Given material:
○ ○ ○ ○ ○ ○ ○
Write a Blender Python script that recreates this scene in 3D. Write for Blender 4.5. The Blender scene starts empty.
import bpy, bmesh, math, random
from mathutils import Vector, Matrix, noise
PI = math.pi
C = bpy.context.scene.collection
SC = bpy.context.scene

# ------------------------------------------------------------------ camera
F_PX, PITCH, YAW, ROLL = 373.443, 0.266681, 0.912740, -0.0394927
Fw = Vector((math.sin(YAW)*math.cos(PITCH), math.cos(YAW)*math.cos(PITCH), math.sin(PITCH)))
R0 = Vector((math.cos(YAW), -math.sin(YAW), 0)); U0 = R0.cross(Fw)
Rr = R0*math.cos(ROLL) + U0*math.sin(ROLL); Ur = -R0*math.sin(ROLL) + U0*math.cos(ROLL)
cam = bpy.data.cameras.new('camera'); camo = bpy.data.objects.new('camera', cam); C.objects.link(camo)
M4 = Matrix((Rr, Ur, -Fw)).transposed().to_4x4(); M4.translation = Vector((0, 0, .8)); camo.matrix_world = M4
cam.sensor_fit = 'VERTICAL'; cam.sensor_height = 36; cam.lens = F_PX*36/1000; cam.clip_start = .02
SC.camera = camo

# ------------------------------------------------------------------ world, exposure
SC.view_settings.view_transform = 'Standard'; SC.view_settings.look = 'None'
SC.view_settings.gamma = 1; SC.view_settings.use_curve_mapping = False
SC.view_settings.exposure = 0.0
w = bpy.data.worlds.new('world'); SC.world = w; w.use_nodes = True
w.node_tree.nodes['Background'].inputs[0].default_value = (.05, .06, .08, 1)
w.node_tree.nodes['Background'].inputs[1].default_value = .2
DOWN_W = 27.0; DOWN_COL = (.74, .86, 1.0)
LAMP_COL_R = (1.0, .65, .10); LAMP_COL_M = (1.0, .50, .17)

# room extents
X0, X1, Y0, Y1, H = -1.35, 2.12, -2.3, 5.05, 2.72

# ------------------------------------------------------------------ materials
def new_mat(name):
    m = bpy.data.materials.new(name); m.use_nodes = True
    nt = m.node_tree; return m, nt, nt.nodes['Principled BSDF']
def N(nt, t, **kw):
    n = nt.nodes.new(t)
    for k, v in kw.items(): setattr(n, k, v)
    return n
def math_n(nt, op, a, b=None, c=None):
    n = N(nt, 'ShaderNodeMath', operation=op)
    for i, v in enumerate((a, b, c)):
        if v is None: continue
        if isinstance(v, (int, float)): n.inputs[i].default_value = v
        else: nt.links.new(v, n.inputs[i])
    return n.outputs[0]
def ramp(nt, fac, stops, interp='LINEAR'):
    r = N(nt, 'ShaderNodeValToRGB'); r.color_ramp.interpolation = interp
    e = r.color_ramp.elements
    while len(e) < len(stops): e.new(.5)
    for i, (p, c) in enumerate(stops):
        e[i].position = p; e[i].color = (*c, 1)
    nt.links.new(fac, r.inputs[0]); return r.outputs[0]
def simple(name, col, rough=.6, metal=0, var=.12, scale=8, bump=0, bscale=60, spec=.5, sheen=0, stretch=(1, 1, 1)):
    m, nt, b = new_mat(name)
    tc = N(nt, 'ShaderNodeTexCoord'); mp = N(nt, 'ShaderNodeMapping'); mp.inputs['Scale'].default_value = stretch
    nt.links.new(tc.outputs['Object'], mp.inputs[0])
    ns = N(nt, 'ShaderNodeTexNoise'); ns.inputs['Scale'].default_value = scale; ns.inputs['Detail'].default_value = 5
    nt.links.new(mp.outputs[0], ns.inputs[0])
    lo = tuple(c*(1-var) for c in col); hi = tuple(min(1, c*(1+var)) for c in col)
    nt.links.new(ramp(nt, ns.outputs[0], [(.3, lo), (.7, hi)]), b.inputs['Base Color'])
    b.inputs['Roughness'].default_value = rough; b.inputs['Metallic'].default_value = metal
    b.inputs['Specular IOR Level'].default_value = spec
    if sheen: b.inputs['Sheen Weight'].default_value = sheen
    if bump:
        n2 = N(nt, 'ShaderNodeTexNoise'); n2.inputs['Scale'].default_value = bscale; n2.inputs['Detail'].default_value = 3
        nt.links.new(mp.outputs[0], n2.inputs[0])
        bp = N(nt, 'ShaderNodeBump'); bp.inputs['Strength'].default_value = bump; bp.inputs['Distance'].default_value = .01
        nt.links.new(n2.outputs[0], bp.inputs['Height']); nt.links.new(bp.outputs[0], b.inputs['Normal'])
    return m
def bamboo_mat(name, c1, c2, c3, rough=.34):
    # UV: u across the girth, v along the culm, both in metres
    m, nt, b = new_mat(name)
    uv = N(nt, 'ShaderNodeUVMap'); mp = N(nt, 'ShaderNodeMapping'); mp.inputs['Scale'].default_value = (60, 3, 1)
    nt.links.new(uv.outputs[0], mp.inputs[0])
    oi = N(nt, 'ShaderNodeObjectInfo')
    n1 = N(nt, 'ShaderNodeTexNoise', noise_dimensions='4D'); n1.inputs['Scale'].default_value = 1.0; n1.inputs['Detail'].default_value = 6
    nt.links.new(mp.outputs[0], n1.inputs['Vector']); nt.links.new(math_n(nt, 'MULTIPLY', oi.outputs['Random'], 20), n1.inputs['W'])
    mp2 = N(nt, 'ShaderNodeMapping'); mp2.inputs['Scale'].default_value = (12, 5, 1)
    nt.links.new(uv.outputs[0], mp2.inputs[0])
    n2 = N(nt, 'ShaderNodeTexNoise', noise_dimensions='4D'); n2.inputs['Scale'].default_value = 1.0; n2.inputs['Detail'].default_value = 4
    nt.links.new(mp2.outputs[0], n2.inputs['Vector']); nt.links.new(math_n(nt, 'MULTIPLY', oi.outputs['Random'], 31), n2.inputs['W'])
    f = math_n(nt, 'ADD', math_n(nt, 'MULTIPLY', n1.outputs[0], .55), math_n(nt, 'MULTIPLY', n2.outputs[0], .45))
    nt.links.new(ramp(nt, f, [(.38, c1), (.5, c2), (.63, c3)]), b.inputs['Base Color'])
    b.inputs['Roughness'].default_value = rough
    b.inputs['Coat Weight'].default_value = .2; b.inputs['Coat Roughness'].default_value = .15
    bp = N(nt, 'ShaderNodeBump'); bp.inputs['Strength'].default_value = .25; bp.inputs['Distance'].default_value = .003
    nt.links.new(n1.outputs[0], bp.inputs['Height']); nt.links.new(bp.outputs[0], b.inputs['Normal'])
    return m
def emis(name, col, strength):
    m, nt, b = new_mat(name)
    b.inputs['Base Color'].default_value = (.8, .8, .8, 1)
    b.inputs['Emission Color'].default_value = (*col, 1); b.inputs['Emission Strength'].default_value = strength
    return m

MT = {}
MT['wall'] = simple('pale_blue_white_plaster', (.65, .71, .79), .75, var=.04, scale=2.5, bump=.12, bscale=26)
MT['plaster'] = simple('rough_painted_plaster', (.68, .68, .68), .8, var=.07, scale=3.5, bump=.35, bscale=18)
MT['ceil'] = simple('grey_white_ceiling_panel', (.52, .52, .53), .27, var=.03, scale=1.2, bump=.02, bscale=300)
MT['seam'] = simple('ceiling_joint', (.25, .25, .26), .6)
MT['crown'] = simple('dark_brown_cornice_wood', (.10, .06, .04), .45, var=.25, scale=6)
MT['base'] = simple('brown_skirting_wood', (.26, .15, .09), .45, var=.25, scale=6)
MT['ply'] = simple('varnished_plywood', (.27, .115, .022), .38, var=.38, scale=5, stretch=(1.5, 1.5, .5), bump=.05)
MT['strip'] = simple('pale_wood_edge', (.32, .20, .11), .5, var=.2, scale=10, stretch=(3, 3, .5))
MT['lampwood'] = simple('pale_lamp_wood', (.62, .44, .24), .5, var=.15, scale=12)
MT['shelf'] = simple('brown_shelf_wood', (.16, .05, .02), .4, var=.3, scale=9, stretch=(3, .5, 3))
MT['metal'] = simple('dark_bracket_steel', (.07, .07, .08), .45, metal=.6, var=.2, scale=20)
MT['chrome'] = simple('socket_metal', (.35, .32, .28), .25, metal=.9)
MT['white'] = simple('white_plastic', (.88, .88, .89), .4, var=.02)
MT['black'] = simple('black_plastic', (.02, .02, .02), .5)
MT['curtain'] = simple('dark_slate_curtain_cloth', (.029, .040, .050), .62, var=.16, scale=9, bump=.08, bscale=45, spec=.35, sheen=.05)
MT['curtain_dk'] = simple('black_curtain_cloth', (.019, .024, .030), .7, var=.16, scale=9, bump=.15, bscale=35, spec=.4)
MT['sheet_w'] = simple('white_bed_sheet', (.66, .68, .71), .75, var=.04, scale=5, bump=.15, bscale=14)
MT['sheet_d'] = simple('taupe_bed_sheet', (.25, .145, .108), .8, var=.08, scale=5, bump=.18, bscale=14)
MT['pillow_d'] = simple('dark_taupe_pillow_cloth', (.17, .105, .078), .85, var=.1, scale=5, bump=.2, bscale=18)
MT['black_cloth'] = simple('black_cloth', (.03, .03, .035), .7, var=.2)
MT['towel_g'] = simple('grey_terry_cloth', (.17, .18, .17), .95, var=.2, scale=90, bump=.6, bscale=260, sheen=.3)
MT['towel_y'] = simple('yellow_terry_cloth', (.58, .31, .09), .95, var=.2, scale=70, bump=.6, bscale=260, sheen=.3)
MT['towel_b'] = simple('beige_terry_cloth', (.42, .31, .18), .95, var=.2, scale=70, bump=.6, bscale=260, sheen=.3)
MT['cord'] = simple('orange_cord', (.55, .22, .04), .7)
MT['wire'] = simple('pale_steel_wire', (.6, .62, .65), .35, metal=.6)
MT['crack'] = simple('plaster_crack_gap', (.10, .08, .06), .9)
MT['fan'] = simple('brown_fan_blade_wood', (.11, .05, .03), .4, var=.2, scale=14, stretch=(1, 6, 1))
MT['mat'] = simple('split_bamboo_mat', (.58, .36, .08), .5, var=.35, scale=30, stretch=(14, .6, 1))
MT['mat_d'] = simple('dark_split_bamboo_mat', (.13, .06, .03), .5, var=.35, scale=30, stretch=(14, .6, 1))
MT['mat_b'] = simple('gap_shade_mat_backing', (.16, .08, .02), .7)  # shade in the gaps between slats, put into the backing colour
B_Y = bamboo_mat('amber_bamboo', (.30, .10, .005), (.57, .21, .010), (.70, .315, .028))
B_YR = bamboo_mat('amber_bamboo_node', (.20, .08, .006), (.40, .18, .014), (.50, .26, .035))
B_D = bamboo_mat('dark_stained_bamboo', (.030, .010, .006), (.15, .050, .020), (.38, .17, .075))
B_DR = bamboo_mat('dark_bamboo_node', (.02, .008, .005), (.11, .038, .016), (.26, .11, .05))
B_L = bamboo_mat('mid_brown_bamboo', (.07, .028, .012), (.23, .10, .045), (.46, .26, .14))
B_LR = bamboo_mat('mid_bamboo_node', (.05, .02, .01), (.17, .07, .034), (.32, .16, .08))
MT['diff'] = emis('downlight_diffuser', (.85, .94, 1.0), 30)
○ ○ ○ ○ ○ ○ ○
Stated exercise:
Find the lines with the string "scene" and reproduce them.

Task solution:
Write a Blender Python script that recreates this scene in 3D. Write for Blender 4.5. The Blender scene starts empty.
C = bpy.context.scene.collection
SC = bpy.context.scene